--- Start ---

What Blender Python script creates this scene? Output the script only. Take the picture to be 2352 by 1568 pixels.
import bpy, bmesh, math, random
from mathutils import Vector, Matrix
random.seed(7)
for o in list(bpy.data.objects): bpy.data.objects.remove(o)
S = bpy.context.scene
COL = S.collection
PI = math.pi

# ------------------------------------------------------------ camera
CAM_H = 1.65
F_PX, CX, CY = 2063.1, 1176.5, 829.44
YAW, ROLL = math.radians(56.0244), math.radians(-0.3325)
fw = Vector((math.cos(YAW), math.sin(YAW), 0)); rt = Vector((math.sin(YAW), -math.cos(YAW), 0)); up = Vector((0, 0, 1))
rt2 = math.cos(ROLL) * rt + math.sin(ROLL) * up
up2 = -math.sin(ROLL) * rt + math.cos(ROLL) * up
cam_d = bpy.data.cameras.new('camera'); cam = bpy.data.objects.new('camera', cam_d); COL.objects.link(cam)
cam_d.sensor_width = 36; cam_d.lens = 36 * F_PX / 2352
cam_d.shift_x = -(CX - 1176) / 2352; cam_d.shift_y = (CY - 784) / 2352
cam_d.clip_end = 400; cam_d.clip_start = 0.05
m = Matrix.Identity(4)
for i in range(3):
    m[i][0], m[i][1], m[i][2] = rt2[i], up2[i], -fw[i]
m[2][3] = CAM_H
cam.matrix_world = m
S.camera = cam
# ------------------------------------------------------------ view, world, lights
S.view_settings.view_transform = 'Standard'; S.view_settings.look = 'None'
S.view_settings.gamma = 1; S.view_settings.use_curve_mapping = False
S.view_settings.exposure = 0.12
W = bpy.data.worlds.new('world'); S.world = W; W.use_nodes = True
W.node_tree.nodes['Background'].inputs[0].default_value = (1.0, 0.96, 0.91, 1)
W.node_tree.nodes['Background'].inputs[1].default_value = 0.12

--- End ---

- TASK
Write the data out again in full and exactly.

- OUTPUT
What Blender Python script creates this scene? Output the script only. Take the picture to be 2352 by 1568 pixels.
import bpy, bmesh, math, random
from mathutils import Vector, Matrix
random.seed(7)
for o in list(bpy.data.objects): bpy.data.objects.remove(o)
S = bpy.context.scene
COL = S.collection
PI = math.pi

# ------------------------------------------------------------ camera
CAM_H = 1.65
F_PX, CX, CY = 2063.1, 1176.5, 829.44
YAW, ROLL = math.radians(56.0244), math.radians(-0.3325)
fw = Vector((math.cos(YAW), math.sin(YAW), 0)); rt = Vector((math.sin(YAW), -math.cos(YAW), 0)); up = Vector((0, 0, 1))
rt2 = math.cos(ROLL) * rt + math.sin(ROLL) * up
up2 = -math.sin(ROLL) * rt + math.cos(ROLL) * up
cam_d = bpy.data.cameras.new('camera'); cam = bpy.data.objects.new('camera', cam_d); COL.objects.link(cam)
cam_d.sensor_width = 36; cam_d.lens = 36 * F_PX / 2352
cam_d.shift_x = -(CX - 1176) / 2352; cam_d.shift_y = (CY - 784) / 2352
cam_d.clip_end = 400; cam_d.clip_start = 0.05
m = Matrix.Identity(4)
for i in range(3):
    m[i][0], m[i][1], m[i][2] = rt2[i], up2[i], -fw[i]
m[2][3] = CAM_H
cam.matrix_world = m
S.camera = cam
# ------------------------------------------------------------ view, world, lights
S.view_settings.view_transform = 'Standard'; S.view_settings.look = 'None'
S.view_settings.gamma = 1; S.view_settings.use_curve_mapping = False
S.view_settings.exposure = 0.12
W = bpy.data.worlds.new('world'); S.world = W; W.use_nodes = True
W.node_tree.nodes['Background'].inputs[0].default_value = (1.0, 0.96, 0.91, 1)
W.node_tree.nodes['Background'].inputs[1].default_value = 0.12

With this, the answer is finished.